Do this: Of all the lines in the material, how many include the word "aluminium"? Give only the number.

Data block:
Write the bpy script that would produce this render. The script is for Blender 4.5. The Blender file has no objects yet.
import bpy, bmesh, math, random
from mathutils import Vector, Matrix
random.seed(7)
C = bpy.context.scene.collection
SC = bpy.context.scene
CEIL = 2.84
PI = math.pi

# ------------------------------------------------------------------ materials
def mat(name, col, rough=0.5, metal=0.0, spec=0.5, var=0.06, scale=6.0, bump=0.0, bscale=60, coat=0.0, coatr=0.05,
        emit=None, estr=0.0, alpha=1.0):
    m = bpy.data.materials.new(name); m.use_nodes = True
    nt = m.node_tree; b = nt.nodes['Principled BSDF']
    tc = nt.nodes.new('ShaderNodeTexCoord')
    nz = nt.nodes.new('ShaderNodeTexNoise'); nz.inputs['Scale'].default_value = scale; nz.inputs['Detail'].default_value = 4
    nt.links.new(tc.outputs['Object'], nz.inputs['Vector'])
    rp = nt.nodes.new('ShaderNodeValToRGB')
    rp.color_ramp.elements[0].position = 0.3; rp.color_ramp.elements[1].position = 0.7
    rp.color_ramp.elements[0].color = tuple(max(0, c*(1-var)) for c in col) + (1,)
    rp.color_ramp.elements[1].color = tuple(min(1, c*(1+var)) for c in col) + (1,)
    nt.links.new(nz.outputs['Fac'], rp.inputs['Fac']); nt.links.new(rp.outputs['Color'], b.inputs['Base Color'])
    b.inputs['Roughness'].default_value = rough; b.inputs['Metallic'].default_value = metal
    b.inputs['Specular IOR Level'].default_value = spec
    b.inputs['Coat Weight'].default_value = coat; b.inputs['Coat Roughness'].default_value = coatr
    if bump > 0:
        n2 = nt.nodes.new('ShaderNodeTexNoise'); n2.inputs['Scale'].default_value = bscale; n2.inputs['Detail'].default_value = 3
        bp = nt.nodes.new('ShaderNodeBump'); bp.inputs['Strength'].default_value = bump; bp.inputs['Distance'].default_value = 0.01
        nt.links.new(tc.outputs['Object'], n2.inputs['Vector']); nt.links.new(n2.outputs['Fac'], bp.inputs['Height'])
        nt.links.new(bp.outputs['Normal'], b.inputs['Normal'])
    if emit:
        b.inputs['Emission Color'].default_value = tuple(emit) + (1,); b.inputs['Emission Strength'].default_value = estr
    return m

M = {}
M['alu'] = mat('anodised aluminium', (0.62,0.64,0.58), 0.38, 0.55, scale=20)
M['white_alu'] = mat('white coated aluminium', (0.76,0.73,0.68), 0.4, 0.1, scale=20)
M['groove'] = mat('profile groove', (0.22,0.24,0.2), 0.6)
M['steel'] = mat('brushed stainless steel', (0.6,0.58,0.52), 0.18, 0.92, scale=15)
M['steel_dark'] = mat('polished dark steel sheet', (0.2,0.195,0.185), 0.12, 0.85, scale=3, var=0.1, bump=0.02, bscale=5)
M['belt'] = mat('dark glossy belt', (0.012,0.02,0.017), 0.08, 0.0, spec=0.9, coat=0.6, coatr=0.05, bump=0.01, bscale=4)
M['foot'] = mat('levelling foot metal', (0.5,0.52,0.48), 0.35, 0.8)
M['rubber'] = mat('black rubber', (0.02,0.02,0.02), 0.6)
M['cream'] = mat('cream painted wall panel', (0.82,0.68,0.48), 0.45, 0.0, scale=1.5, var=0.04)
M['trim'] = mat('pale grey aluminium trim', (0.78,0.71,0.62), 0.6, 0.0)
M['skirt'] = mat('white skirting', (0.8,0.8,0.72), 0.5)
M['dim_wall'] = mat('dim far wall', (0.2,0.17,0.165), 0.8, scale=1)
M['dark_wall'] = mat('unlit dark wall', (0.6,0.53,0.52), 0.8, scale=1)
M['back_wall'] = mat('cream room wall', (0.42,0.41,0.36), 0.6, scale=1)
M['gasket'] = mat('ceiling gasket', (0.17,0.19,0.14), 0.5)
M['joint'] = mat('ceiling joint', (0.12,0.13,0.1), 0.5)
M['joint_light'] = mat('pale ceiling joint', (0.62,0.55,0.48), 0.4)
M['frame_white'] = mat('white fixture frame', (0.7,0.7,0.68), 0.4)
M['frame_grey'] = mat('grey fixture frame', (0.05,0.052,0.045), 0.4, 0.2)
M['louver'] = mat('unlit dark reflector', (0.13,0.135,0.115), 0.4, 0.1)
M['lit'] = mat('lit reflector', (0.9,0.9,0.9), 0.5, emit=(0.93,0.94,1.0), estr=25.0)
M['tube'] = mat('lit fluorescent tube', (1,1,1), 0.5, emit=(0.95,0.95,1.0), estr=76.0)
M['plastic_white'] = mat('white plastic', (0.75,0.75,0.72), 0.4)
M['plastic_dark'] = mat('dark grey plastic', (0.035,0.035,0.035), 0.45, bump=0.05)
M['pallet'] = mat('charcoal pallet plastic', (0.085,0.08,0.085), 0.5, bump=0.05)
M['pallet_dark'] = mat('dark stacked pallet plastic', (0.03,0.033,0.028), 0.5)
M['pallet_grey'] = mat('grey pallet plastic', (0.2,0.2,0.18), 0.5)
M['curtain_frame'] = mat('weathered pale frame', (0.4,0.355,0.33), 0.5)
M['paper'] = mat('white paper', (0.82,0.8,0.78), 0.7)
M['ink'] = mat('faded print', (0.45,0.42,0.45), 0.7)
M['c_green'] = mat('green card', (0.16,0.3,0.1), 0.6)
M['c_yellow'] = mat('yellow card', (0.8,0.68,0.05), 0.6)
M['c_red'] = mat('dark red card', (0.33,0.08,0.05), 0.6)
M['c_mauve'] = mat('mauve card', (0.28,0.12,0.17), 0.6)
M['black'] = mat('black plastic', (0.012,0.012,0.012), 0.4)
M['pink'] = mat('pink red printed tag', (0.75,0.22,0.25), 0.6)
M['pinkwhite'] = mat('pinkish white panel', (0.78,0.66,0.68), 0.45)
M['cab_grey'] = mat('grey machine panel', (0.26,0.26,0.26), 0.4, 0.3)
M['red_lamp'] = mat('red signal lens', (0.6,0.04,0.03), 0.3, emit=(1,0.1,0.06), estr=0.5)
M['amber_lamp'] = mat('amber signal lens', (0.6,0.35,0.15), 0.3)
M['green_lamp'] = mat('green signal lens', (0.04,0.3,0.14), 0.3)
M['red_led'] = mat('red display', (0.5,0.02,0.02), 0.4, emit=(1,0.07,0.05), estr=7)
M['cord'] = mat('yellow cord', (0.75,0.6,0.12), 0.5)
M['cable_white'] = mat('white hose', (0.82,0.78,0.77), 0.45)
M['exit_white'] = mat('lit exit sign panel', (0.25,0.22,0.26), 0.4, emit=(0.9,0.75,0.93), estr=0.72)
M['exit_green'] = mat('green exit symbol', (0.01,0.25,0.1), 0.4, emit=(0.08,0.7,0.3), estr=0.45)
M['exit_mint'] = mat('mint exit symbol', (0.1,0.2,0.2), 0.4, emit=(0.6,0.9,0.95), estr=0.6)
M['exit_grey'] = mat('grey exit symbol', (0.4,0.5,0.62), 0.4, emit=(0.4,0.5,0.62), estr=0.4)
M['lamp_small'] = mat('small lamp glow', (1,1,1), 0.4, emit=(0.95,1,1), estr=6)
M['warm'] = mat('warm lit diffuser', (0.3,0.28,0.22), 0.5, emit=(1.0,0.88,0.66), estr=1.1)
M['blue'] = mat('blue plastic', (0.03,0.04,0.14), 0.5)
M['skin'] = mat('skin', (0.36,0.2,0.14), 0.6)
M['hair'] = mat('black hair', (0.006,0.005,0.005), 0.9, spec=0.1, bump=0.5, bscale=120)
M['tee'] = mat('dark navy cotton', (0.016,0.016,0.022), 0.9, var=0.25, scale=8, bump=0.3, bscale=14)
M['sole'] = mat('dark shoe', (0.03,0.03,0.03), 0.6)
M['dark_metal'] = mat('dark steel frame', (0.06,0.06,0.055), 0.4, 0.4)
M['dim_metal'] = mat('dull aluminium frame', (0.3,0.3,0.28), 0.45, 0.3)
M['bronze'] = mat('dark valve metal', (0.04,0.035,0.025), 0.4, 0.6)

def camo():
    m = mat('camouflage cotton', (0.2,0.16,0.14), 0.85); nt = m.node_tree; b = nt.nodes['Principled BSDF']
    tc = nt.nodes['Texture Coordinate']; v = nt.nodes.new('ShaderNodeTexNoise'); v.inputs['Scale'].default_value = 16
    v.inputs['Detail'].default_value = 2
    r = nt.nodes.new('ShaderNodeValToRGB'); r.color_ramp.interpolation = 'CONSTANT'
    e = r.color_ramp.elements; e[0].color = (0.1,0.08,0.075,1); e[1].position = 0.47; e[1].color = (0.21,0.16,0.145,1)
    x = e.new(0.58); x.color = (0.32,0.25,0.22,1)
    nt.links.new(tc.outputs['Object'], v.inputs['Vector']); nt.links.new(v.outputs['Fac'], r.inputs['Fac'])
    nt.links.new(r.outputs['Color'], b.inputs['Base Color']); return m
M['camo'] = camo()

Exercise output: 4